365 Days of writing, 2026 – 155

Day 155 – Fly by the seat of your pants

The Art of the “Seat of the Pants”: Why Writing Without a Map is a Masterpiece in Progress

“The art of writing is the art of applying the seat of the pants to the seat of the chair.” — Mary Heaton Vorse

This quote resonates with every writer who has ever stared at a blinking cursor. It strips away the romantic notion of the “divine muse” and replaces it with the stark, tactile reality of the craft. But beyond the discipline of sitting down, Vorse’s famous line carries a secondary, perhaps unintentional, meaning for a specific breed of writers: The Pantsers.

In the world of fiction, there are two primary archetypes: the Plotters (the architects who blueprint every room before a single brick is laid) and the Pantsers (the explorers who walk into a dark forest with only a lantern, trusting they’ll find the path as they go).

If you are a writer who finds the idea of an outline stifling, you aren’t just “making it up as you go”—you are practising the high art of discovery writing. Here is why the pantser methodology is not only valid but often leads to the most organic, surprising stories.

The Magic of “Not Knowing”

The greatest advantage of the pantser methodology is that it preserves the element of surprise. If a writer knows exactly what happens on page 200, the act of writing becomes a mechanical chore—a “connect the dots” exercise.

When you write by the seat of your pants, you are the first reader of your own story. If you’re bored, the reader is bored. But if you are genuinely shocked by a character’s betrayal or a sudden plot twist, your reader will be, too. There is an electric energy in a scene where the author doesn’t know how the protagonist is going to escape a locked room until they write the final paragraph of the chapter.

Embracing the “Organic” Character

Plotters often find themselves forcing characters to fit a pre-determined narrative arc. “He has to die here,” they might say, “because it’s in the outline.”

The pantser, however, allows the character to breathe. Because you aren’t tied to a rigid structure, you can listen to your characters. If a side character suddenly demands to have a larger role, or if your villain reveals a hidden vulnerability you didn’t anticipate, you have the flexibility to follow that thread. This creates a sense of “organic” development that feels less like a manufactured plot and more like a captured reality.

The “Seat of the Chair” Reality

Of course, there is a catch. The pantser methodology is not an excuse for aimlessness. This is where Vorse’s quote anchors us.

Writing by the seat of your pants requires more discipline, not less. Without a map, you are prone to getting lost.

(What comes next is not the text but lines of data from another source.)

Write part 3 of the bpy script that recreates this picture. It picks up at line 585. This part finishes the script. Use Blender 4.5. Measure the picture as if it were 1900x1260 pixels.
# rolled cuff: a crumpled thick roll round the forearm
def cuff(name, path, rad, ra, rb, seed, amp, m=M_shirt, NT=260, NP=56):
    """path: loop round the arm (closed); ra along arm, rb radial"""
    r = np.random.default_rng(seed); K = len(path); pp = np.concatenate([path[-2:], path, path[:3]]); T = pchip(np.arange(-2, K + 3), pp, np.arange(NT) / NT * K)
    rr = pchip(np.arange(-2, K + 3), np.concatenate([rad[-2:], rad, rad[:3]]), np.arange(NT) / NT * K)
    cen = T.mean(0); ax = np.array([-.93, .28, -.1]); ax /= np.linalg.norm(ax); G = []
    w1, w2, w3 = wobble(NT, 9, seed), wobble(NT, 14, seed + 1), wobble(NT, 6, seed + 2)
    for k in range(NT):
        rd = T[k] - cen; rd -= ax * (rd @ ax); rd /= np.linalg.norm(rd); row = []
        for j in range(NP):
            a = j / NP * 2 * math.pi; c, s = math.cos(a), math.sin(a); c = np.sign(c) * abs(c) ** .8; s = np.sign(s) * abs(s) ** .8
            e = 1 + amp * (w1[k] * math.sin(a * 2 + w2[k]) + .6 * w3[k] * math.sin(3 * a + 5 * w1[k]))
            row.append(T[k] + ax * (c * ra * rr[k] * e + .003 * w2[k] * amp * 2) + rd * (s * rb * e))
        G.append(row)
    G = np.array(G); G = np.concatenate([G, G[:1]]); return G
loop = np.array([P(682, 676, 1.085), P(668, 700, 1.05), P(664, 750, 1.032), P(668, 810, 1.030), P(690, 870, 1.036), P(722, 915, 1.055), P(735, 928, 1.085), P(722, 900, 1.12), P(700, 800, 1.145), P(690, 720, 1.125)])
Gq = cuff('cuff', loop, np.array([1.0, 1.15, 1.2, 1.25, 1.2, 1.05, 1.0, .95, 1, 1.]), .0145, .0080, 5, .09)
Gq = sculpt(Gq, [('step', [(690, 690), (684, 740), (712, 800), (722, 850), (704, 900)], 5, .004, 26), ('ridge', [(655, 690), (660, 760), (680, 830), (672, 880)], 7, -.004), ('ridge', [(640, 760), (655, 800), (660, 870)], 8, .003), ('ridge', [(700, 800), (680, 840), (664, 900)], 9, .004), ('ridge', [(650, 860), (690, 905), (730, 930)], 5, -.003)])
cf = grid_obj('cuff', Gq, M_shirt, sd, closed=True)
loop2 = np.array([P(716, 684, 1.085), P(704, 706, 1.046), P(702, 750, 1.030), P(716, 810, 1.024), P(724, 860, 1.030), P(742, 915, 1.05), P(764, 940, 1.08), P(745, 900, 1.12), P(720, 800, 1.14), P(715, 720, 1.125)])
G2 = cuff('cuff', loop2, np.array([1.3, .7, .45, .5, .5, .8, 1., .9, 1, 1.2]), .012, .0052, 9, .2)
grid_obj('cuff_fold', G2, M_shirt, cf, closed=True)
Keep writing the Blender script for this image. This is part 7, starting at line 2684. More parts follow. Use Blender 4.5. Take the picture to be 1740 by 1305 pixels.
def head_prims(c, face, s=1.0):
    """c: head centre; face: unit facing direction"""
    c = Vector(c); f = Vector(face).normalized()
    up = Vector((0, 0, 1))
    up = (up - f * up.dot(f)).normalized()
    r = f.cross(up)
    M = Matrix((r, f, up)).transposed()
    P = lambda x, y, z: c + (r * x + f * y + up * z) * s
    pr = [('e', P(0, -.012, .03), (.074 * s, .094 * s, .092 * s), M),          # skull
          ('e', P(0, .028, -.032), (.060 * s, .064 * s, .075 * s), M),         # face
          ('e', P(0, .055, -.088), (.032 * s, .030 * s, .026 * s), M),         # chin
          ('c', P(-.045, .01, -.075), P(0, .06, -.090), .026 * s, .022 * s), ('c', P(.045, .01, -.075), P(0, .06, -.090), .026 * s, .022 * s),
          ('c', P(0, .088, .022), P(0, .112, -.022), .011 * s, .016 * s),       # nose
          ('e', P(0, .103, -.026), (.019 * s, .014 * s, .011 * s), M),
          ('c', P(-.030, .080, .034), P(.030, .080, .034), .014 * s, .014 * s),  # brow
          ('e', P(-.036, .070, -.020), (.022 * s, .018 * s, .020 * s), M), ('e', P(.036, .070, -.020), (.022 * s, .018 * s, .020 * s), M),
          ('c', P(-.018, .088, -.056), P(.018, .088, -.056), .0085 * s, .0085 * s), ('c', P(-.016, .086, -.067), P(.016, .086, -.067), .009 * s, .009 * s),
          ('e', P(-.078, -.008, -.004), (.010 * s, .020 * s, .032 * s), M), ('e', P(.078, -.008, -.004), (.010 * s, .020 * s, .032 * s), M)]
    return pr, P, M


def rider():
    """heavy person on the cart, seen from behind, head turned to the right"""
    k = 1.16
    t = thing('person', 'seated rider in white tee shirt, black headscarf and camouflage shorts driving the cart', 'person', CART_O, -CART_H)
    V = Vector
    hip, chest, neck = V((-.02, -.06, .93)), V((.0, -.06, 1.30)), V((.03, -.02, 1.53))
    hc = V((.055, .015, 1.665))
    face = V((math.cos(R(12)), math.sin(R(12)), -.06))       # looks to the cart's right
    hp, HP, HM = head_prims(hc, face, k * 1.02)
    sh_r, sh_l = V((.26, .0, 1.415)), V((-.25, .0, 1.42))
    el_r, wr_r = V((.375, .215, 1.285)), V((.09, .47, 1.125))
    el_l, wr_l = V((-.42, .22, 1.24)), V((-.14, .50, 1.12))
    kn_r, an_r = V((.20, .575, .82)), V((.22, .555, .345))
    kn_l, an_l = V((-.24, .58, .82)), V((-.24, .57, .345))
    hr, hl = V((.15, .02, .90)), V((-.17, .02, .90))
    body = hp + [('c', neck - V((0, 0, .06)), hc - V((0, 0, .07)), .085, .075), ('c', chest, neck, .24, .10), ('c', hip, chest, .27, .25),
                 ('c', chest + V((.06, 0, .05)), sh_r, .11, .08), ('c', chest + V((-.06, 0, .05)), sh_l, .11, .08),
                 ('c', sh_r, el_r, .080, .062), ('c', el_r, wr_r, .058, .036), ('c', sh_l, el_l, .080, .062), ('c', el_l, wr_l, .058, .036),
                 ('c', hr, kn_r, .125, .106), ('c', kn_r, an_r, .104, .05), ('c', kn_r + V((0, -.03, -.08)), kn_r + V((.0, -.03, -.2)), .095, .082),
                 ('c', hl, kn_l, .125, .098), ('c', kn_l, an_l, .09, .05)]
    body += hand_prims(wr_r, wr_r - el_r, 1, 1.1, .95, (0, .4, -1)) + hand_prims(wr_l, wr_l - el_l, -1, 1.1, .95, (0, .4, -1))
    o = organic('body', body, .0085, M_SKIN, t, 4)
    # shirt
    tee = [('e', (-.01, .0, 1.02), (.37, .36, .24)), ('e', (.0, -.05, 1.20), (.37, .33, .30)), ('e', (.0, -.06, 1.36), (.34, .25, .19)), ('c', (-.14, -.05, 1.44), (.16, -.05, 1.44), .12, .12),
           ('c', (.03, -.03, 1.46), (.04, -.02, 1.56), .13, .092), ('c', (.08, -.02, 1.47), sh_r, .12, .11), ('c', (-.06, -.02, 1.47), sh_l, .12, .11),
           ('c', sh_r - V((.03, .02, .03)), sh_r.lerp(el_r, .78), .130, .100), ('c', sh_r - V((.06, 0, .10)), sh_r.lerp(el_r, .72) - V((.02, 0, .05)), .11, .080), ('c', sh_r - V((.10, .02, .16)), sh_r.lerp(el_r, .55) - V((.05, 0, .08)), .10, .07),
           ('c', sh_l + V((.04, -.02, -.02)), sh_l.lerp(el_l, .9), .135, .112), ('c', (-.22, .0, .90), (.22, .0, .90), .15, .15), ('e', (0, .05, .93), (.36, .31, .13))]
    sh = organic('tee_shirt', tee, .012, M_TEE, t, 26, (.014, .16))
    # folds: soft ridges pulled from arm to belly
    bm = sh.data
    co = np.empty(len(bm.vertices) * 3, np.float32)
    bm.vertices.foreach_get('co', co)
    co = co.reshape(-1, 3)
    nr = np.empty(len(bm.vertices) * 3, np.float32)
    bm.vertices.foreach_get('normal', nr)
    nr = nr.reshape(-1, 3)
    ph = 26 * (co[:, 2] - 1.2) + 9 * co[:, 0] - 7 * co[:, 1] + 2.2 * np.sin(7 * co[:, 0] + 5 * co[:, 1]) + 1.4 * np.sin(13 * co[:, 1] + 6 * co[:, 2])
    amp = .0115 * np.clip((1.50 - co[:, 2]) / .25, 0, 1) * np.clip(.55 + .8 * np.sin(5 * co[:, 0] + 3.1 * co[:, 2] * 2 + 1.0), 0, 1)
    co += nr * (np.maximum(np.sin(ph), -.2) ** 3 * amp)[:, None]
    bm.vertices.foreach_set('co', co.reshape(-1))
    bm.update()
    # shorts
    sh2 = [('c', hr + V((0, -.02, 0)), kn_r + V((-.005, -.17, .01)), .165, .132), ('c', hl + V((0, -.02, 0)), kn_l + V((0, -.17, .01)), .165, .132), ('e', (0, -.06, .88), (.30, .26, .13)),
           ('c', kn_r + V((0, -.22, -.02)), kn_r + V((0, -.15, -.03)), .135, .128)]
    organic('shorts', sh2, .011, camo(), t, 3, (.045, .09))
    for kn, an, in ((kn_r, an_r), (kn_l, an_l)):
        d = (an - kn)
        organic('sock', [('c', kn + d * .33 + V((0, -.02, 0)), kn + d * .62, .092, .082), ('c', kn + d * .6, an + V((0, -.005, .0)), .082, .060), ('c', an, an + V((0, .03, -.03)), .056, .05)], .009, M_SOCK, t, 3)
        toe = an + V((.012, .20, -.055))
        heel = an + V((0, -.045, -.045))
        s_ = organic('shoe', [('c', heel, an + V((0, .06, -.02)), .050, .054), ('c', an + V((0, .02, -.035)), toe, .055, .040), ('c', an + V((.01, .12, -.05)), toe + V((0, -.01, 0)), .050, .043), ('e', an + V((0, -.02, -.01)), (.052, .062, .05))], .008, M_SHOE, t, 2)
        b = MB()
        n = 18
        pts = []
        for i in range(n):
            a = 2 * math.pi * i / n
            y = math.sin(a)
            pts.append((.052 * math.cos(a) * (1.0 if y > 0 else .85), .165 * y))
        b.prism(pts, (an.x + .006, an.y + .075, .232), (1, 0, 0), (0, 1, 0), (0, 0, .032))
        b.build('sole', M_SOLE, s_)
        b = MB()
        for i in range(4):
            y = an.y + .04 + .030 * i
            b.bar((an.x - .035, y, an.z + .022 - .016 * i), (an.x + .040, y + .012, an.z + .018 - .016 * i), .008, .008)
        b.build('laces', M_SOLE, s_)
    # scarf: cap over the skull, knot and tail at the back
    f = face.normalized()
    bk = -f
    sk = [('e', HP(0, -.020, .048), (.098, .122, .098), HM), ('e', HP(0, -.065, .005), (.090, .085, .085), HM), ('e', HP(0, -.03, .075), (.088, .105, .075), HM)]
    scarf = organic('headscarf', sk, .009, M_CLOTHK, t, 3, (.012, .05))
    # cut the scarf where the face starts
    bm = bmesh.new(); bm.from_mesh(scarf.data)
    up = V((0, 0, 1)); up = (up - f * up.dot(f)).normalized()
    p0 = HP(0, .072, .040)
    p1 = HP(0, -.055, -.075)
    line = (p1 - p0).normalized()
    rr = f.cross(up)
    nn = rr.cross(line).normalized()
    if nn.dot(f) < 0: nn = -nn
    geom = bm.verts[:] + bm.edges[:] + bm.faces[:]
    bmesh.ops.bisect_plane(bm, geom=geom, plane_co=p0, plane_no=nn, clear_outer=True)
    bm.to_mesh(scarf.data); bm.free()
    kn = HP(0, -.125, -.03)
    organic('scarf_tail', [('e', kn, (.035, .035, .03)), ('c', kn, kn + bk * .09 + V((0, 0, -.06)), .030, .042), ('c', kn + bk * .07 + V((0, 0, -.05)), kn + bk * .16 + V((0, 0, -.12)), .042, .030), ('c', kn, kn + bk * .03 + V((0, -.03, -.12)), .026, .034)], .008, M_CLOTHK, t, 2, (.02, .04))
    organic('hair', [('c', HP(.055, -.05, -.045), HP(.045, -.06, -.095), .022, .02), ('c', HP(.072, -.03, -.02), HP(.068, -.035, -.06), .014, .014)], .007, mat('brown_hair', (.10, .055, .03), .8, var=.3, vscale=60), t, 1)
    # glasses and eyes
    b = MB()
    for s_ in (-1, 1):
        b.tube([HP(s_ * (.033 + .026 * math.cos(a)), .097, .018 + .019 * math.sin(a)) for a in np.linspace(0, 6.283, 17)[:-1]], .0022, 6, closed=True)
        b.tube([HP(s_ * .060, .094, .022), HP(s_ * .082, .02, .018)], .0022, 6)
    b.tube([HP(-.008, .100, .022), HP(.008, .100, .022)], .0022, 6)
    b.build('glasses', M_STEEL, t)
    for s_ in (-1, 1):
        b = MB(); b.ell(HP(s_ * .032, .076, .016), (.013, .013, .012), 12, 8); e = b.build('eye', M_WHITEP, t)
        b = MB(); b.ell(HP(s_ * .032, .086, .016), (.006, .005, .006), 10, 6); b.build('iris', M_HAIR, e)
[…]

You might write yourself into a corner, produce three chapters of “fluff” that don’t move the story forward, or lose the main thread entirely.

To be a successful pantser, you must:

  1. Trust your instincts: If it feels right, chase it. If it feels like a dead end, dare to cut it.
  2. Edit ruthlessly: Because you don’t have an outline to guide you, your first draft will inevitably be messy. You must be willing to embrace the “vomit draft” and treat your revision process as the time when you finally build the scaffolding for the story you’ve discovered.
  3. Stay in the seat: You can only find the path if you keep moving. The pantser who doesn’t show up to the desk is just a dreamer; the pantser who shows up is a navigator.

The Final Verdict

Whether you are a meticulous plotter or a wild-card pantser, the truth remains: the story only exists when you apply your physical presence to the task.

If you feel like you’re failing because you don’t have a 50-page outline, stop judging yourself. Pick up your lantern, sit in your chair, and start walking into the woods. The story is waiting for you in the dark, and it’s likely far more interesting than anything you could have planned on paper.